Bref, elles sont très logiquement calibrées pour de la musique « moderne » qui fait boum boum et tchack de partout. Ça, je sais faire ! Il est rare que je fasse venir le philharmonique de Vienne chez moi ! Du coup la dernière phase du test a été d’écouter des morceaux sur lesquels j’avais travaillés récemment. J’y ai retrouvé mes petits et tout était bien présent, avec l’équilibre et la vision panoramique que je connaissais sauf que les exagérations de grave que j’avais commises étaient ici le plus souvent gommées.
Conclusion
Passé l’enthousiasme initial face à la précision de l’image sonore obtenue et la largeur de la stéréo, je suis redescendu de mon petit nuage à mesure que je commençais à souffrir d’un bas médium un peu trop en retrait à mon goût, et d’un grave un poil trop discret, bien que très précis et toujours lisible. Ce sacrifice des bas médiums a sans doute été effectué sur l’autel de l’illusion de « neutralité » car cette partie du spectre, suivant la façon dont elle réagit, contribue souvent à une sensation de « coloration ».Or, si l’on peut comprendre le choix des ingénieurs d’E-MU, force est de constater qu’il procure certains désavantages aux PM-5. En effet, il est parfois traître d’avoir un bas médium trop en retrait car c ’est souvent l’endroit où certains débordements disgracieux peuvent se produire (effet de proximité de certaines prises, les instruments graves et leurs résonances pas toujours faciles à contenir, etc.). Du coup, les moniteurs d’E-MU ont tendance à faire preuve d’une indulgence dont il conviendra de se méfier, car toutes les écoutes ne seront pas aussi bienveillantes.

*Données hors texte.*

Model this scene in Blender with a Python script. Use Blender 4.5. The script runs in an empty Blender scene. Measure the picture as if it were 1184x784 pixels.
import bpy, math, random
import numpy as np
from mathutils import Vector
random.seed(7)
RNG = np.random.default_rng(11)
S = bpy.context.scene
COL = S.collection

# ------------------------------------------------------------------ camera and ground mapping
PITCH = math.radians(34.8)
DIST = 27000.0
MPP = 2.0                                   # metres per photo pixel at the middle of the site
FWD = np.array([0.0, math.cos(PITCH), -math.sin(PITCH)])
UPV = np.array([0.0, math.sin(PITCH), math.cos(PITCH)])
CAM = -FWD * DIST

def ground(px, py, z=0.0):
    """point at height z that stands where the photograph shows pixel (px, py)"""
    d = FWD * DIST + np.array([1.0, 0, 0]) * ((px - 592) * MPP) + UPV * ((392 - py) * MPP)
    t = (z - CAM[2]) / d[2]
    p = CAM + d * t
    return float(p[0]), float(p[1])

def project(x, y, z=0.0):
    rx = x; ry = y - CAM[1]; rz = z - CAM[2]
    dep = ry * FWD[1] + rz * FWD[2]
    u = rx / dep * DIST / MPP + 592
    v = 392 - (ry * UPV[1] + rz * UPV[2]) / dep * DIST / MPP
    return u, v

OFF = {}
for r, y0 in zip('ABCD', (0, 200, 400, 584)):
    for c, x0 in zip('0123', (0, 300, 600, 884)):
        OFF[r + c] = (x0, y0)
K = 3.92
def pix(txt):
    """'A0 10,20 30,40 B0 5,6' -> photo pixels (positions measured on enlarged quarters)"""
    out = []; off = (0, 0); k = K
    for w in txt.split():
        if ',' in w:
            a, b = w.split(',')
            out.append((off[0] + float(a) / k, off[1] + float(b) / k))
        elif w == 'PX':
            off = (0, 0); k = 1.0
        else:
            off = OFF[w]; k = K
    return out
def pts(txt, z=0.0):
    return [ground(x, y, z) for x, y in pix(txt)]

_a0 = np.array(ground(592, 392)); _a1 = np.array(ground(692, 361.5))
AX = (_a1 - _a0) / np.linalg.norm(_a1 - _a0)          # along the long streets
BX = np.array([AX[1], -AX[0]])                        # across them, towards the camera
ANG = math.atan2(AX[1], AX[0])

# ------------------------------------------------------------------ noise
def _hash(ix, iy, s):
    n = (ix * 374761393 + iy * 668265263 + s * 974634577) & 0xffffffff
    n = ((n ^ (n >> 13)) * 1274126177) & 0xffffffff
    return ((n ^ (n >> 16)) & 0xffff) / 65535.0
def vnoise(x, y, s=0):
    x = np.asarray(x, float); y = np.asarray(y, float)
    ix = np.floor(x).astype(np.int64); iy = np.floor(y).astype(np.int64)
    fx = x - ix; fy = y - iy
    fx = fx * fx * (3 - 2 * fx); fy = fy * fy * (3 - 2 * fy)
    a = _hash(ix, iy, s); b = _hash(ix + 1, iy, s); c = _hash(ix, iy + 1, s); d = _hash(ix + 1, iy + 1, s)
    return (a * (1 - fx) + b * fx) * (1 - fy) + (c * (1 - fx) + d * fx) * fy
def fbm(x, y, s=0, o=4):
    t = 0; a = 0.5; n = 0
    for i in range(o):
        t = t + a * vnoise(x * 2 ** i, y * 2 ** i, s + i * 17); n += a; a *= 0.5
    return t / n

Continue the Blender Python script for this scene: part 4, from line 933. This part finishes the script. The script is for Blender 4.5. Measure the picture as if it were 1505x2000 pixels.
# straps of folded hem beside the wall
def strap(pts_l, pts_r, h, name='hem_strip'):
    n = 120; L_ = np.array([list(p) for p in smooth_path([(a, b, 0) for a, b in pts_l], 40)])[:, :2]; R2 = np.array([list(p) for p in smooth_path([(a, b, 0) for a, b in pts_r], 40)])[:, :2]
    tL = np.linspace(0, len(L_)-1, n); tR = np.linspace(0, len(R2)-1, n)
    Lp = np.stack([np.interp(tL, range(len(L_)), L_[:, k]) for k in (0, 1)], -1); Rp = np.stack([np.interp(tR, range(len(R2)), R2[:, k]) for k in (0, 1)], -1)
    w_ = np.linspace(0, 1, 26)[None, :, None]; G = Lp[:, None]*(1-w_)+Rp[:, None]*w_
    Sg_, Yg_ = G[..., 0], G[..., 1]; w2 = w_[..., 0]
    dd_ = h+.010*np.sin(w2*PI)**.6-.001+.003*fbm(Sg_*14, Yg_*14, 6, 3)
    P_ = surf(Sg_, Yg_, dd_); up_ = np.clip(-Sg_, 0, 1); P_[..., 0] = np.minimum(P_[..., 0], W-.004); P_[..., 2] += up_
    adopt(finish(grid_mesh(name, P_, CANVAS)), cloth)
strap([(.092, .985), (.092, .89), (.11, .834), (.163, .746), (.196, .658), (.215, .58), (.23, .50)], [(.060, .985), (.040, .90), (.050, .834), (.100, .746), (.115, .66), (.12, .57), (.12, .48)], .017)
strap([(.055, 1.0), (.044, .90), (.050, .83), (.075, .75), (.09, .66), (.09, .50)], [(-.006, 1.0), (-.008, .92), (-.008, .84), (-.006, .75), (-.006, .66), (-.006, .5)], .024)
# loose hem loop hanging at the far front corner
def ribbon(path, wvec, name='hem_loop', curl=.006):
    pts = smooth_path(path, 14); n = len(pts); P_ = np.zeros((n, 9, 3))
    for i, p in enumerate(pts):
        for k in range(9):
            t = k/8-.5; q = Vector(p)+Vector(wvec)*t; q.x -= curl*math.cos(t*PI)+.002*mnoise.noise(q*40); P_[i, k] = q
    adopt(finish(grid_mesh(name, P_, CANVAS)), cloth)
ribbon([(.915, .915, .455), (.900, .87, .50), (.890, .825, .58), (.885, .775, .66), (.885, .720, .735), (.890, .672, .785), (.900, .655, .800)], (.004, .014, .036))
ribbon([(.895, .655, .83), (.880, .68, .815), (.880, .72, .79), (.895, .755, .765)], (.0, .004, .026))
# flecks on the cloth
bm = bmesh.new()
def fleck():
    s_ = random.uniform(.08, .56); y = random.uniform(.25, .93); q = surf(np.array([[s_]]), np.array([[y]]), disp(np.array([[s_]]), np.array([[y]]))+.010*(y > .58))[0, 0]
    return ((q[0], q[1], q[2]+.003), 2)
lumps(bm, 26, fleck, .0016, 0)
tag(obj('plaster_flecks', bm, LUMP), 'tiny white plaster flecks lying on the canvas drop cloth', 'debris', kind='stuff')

Le bon côté de la chose, c’est que les PM-5 ne posent toutefois aucun problème concernant la maîtrise des graves. Ces derniers se détachent toujours bien du reste et n’empiètent pas sur le mix : ça ne bave pas, c’est précis et les lignes de basses sont toujours très intelligibles. Ceci s’ajoute aux autres qualités citées plus haut (toutes aussi cruciales à la réalisation d’un bon mix), même si c’est au prix d’un rendu que je qualifierai d’un peu « froid ».
Les PM-5 sont donc, objectivement, des outils de travail très recommandables. Comme toujours avec des moniteurs, il convient de bien calibrer ses oreilles (c’est-à-dire de s’imprégner de leurs caractéristiques en écoutant des albums et des morceaux de référence). Une fois la chose faite, nul doute qu’ils vous procureront une écoute analytique et peu fatigante, à condition de vous méfier des bas médiums qui ont tendance à filer…
Pour un premier pas dans le monde du monitoring, E-MU propose un produit sans fioriture, mais très abouti et inspirant confiance, tant par son look fonctionnel et évocateur de solidité, que dans l’impression de précision que le rendu dégage. Reste à savoir si la personnalité des PM-5 vous séduira, en plus de leur prix, car en la matière, tous les goûts sont dans la nature… A essayer, donc, sans aucun doute.